Imediatamente após o 25 de abril, as tropas na Guiné acordaram um cessar-fogo com o PAIGC e fraternizaram com os guerrilheiros. A continuação da guerra colonialista tornou-se impossível. Mas também a sobrevivência do regime ditatorial que a exercia. Os movimentos anticoloniais aceleraram a crise do Estado Novo, enquanto o 25 de Abril assegurou a independência das colónias.
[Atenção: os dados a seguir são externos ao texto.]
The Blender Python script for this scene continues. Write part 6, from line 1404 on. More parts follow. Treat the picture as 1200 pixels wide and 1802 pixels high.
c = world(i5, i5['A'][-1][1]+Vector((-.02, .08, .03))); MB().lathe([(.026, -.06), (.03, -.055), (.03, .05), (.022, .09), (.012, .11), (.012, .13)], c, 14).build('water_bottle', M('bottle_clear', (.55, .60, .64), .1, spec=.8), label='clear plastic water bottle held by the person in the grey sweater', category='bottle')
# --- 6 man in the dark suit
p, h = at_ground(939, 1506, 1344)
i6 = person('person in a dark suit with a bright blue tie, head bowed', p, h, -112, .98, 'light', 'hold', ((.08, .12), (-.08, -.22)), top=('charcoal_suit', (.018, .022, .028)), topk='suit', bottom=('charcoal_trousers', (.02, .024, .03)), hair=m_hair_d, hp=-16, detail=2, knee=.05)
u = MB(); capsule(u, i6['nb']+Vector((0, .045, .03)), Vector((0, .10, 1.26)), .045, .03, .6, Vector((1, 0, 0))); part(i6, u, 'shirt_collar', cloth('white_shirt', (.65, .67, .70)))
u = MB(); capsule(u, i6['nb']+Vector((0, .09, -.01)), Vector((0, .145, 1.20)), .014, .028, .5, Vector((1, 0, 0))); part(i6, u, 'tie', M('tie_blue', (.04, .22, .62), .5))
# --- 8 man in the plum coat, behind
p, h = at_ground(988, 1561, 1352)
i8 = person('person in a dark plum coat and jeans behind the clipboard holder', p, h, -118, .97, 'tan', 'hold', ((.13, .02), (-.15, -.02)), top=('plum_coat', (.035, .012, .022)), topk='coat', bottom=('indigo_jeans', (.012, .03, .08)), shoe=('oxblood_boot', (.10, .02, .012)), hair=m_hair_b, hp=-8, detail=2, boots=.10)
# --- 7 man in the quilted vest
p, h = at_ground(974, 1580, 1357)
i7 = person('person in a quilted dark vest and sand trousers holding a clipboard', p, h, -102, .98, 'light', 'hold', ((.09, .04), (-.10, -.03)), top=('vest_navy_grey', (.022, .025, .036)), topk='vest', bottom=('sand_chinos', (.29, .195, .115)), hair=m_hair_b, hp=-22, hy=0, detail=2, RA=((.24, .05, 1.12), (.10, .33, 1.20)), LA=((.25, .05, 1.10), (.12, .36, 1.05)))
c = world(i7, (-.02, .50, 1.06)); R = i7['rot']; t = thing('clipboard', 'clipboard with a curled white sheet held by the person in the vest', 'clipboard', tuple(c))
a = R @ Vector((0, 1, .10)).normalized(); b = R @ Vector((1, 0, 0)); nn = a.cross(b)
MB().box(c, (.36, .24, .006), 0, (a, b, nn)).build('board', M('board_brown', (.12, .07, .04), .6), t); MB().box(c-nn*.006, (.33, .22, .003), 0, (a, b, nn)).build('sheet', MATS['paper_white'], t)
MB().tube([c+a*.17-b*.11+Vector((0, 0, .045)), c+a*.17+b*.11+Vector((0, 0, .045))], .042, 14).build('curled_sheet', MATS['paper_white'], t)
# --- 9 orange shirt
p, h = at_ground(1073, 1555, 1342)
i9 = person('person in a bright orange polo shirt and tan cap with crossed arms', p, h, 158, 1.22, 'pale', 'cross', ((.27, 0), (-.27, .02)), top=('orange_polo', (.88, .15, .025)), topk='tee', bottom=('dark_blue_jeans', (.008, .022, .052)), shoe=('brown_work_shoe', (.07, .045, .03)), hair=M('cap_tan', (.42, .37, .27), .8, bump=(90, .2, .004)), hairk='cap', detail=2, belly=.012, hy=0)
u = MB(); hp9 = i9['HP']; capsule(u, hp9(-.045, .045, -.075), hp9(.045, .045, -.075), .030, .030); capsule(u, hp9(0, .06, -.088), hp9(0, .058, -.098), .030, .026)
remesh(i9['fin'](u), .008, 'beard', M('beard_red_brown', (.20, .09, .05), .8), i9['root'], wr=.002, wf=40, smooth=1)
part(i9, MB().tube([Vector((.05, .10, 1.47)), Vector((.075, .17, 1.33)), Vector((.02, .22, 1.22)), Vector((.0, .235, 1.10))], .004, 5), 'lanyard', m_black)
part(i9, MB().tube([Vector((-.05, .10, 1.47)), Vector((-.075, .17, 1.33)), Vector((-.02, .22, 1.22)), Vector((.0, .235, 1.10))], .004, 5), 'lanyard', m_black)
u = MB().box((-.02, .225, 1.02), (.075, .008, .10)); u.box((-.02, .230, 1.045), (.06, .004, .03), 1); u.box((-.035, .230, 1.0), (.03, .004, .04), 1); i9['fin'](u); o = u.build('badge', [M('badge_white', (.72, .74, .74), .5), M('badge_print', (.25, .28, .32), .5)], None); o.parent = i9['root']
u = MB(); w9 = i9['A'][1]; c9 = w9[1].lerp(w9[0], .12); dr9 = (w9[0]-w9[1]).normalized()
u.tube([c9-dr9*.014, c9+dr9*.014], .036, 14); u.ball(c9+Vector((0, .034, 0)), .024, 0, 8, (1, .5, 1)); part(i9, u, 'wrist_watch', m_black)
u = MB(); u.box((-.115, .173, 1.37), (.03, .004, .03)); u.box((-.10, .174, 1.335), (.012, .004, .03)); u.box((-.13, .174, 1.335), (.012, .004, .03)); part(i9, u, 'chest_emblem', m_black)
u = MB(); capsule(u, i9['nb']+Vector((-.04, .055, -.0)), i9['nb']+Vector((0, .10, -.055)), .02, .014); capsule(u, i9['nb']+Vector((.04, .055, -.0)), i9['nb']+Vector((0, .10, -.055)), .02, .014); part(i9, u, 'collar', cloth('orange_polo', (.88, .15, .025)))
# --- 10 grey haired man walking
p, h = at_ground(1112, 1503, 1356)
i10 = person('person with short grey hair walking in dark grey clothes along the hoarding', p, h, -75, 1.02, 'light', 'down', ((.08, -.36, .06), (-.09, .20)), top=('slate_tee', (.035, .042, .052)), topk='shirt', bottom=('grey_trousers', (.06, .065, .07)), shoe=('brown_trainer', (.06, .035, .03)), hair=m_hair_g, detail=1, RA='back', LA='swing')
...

As aspirações profundas das revoluções em Portugal e nas colónias, eram, de facto, as mesmas: uma revolta dos camponeses e dos trabalhadores contra a opressão e a exploração, pela dignidade e a liberdade, por uma sociedade nova, humana e igualitária, pelo socialismo!Como explicou o grande marxista e herói revolucionário Cabral (A arma da teoria):
“Queria para concluir acrescentar algumas palavras sobre a solidariedade entre os movimentos operários internacionais e a nossa luta de libertação nacional. Das duas, uma: ou admitimos que cada um está interessado na luta contra o imperialismo, ou recusamos admiti-lo. Se é verdade, como tudo leva a crer, que existe um imperialismo cujo objetivo é, ao mesmo tempo, dominar a classe operária mundial e abafar os movimentos de libertação nacional dos países subdesenvolvidos, devemos ver nele um inimigo comum contra o qual temos de lutar em conjunto.”
Revoluções descarriladas
Infelizmente, os almejos destas revoluções foram gorados. Em África, as revoluções isoladas em países atrasados, atacadas pelo imperialismo e mergulhadas em guerras civis, não conseguiram estabelecer regimes socialistas vigorosos, degenerando em caricaturas estalinistas que posteriormente abriram a porta à restauração capitalista. Hoje, a FRELIMO e o MPLA dirigem regimes capitalistas corrutos. O protagonismo que teve a luta guerrilheiras, e os métodos militaristas que ela implica, aceleraram esta degeneração burocrática. Mas este desfecho não era inevitável. Foi sobretudo o fracasso da revolução em Portugal o que condenou ao isolamento Angola, Mozambique e Guiné-Bissau. Em Portugal, os reformistas, aliados à burguesia, descarrilaram a luta, orientando-a para a conquista de uma “democracia (burguesa) avançada”. Um Portugal socialista teria inspirado e servido de alavanca à transformação socialista não só na Europa, mas também em África. A nossa tarefa hoje e derrubar o capitalismo para cumprir abril, transformando a revolução portuguesa na faísca para revoluções além das nossas fronteiras!